Tuesday, January 26

Social NetWerking for music makers.


Currently enjoying its status as a media giant, Twitter recently topped the annual list of the most popular words and phrases within the English language, as compiled by language trend tracker Global Language Monitor, and rated #2 (behind “Michael Jackson”) in Microsoft search engine Bing’s list of the year’s most-searched topics. Applications for songwriters and composers are predictably multitudinous, which can make navigating it a bit tricky.

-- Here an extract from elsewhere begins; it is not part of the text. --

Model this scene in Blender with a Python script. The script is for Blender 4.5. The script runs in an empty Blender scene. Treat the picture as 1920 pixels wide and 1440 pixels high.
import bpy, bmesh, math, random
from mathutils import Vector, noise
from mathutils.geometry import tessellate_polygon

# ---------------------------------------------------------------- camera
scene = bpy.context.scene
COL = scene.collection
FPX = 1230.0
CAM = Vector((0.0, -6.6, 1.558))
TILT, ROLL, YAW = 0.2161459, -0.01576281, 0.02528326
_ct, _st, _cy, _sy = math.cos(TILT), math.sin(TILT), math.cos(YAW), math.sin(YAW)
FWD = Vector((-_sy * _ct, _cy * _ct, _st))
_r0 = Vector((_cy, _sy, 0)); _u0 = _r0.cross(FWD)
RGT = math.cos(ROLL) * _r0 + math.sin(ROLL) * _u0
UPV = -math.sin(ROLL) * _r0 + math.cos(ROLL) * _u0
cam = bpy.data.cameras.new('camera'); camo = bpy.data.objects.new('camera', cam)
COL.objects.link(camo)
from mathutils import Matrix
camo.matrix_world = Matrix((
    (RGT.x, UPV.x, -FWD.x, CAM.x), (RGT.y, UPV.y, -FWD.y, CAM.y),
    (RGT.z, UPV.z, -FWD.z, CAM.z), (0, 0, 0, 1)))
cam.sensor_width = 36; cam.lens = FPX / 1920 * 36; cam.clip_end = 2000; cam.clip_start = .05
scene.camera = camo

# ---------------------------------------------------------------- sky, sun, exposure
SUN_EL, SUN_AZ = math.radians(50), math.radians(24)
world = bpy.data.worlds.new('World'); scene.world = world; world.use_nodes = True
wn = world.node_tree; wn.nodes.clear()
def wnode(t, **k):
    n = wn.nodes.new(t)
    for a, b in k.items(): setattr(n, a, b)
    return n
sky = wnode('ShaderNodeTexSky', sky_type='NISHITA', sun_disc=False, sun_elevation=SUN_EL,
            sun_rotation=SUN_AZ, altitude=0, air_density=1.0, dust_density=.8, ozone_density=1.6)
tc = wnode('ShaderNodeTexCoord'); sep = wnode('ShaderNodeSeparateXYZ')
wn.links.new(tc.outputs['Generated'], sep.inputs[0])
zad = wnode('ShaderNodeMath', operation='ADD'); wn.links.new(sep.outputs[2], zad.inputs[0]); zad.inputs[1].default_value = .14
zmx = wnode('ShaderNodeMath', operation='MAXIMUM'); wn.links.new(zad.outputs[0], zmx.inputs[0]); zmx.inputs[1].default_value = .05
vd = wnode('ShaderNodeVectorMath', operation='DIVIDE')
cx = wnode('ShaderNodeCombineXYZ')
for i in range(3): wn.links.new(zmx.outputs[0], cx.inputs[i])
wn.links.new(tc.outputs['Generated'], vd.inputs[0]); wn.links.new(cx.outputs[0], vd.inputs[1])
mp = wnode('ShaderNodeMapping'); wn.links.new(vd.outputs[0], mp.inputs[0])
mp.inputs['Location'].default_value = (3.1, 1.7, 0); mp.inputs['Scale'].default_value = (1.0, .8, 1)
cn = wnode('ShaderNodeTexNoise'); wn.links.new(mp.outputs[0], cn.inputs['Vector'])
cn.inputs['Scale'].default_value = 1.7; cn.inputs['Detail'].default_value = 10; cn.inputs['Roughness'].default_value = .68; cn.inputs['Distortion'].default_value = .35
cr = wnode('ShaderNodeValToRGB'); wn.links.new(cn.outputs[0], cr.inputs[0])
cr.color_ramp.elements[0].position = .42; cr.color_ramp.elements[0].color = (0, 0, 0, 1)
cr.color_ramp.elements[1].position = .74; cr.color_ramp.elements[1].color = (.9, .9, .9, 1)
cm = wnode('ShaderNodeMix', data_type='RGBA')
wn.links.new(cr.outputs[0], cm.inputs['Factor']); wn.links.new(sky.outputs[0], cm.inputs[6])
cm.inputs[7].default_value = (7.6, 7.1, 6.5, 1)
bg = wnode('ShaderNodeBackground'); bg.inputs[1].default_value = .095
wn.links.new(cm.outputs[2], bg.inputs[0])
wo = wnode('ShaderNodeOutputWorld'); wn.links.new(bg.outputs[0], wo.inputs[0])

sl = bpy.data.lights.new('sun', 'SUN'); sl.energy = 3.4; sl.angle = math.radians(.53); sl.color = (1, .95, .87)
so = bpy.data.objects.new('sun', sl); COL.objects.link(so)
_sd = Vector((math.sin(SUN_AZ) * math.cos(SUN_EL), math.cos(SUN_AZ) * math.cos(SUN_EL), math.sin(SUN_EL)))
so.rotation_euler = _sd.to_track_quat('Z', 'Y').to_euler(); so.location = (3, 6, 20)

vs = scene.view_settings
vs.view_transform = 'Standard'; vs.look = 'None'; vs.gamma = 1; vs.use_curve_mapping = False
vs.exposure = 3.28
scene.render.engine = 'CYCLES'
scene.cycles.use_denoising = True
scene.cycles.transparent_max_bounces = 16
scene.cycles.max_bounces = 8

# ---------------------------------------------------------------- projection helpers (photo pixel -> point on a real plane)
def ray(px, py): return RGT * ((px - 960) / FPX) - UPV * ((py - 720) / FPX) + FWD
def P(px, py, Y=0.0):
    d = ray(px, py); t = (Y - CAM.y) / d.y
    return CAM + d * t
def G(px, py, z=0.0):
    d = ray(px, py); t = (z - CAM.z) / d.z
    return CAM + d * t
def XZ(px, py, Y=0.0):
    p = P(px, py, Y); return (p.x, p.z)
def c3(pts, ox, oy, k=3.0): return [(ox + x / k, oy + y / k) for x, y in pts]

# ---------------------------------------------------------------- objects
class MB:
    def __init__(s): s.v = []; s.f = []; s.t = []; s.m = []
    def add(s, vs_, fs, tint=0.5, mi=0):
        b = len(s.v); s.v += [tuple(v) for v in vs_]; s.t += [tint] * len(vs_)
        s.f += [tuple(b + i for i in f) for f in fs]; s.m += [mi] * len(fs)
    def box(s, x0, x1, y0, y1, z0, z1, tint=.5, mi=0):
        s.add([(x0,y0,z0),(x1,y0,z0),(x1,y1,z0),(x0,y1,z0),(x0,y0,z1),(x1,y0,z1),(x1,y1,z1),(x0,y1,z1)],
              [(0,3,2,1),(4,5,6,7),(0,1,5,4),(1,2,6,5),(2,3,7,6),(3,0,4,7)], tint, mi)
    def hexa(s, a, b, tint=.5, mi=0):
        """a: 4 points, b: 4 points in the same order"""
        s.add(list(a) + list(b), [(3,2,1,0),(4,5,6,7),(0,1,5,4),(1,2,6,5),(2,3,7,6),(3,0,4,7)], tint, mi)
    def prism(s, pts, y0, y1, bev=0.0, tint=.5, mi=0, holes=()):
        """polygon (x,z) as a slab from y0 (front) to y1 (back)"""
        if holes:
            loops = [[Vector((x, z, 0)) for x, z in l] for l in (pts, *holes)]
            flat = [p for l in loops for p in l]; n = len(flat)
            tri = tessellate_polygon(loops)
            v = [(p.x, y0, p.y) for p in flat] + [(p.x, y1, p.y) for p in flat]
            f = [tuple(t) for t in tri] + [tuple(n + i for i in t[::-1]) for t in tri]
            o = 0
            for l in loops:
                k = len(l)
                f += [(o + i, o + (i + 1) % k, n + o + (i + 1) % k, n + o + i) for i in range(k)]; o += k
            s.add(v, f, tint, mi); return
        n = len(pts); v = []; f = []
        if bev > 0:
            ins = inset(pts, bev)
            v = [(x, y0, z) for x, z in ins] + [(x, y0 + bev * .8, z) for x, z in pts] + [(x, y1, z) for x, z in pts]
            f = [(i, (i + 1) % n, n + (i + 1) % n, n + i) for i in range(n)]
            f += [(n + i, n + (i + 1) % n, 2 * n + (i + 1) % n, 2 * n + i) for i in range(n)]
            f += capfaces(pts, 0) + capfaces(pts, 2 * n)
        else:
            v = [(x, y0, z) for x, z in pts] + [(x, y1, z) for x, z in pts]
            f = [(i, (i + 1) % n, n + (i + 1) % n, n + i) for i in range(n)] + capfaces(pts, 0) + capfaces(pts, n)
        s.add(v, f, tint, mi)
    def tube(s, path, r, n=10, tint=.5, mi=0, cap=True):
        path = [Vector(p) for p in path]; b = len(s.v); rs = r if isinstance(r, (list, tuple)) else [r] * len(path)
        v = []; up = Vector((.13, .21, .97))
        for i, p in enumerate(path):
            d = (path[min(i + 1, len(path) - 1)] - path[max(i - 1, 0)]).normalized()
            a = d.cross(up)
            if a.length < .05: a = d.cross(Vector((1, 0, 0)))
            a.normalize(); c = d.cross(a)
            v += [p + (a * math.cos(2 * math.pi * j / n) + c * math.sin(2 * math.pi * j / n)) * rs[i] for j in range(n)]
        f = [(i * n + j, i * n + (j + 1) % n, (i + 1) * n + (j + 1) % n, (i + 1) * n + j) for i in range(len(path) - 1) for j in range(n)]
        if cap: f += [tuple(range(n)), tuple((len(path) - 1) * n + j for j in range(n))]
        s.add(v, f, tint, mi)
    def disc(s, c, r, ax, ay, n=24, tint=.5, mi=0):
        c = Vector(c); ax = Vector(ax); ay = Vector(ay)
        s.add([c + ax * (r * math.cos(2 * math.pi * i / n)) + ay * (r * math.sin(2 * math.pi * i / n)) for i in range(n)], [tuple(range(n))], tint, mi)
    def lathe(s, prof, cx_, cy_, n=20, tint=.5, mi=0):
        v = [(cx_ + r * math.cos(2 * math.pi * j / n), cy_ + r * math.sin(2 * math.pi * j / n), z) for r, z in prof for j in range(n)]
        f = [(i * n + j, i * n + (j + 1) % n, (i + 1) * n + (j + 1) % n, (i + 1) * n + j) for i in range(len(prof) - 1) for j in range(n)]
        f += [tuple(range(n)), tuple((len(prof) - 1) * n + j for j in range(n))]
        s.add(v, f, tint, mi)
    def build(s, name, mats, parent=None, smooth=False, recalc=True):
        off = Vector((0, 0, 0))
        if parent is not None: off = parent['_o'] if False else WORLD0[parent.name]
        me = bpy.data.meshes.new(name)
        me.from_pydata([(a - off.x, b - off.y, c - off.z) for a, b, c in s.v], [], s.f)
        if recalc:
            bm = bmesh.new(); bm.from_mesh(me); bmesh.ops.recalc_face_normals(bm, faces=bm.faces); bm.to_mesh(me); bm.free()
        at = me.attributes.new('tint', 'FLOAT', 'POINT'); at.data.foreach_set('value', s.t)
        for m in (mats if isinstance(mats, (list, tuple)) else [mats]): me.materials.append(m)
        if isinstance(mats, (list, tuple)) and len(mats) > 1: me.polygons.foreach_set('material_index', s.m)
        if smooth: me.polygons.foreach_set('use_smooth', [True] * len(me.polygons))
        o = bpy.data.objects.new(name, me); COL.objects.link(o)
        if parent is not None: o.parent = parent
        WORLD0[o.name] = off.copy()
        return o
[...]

As with Facebook, users of San Francisco-based Twitter (http://twitter.com/; free membership) have a personal site where they can receive and send information. On Twitter, information is sent in short, 140-character blog posts called “tweets” to the author's subscribers who are known as “followers.” Such information can be sent in a number of ways, including email, text messages, and instant messages.

There are several music-sharing applications within the Twitter-verse, wherein the user can upload a song or find it through a music search engine and then share it with his followers. A user can, of course, include recordings of his own songs, but beyond the user’s truly close friends, it’s unlikely that the music will reach the ears of a music business exec. (And blindly inundating an exec with MP3s nets the same result as mailing them unrequested demos: that is, zero.)

Instead, the most practical approach for budding composers on Twitter is to seek out like-minded users via its search engine, and become followers. Typing in “songwriting tips” or “collaborate music” can result in dozens of hits; thanks to the 140-character limit, perusing those results can be quick and (relatively) painless.

The advantages of being on Twitter are not limited to those struggling to get into the business. Hip-hop artist Jim Jones reported in an interview that once he tweeted about the availability of his then-new single, “Dancing On Me,” on iTunes over the summer, “It started at the 100’s and slowly but surely in a few days it started climbing in the 50’s and 40’s, you know? So appreciate everybody for going and buying that record off the help of the tweet.”


Beverly Hills-based MySpace (http://www.myspace.com/; free membership) was the first social network to gain widespread attention, being named the most visited Internet domain for U.S.-based users by web monitoring company Experian Hitwise in July 2006. Since then, however, it’s been mostly downhill, as Facebook and Twitter have taken over most of the buzz; a November report by web metrics company Compete showed that MySpace had lost a fifth of its U.S. traffic since June, with over five million users leaving just in August alone.

The game may not be over, however. In April, Owen Van Natta, former CEO at online music venture Playlist and Chief Revenue Officer at Facebook, was named MySpace CEO, and is actively exploring a number of options for a redesign (a recurring complaint amongst users) and, possibly, some kind of joint venture with Facebook itself.

MySpace built its reputation in part by being so music and musician friendly, and there are signs that the company may be heading back in that direction. The company relaunched its MySpace Music page (http://music.myspace.com/) in the fall of 2008, which includes musician profiles that allow artists and songwriters to upload their music, provided they control the rights to do so. Unsigned acts can also use the service to post and sell their music.

That still leaves the issue of getting people to want to purchase your music, of course. As with Facebook and Twitter, MySpace is home to any number of specialized groups, including those designed and maintained with the up-and-coming songwriter in mind. A recent search for “songwrite collaborate” returned 28,600 results, and such established groups as American Songwriter Magazine, New Jersey Songwriters in the Round, the World Independent Music Association, and the Vienna Songwriting Association all maintain MySpace accounts.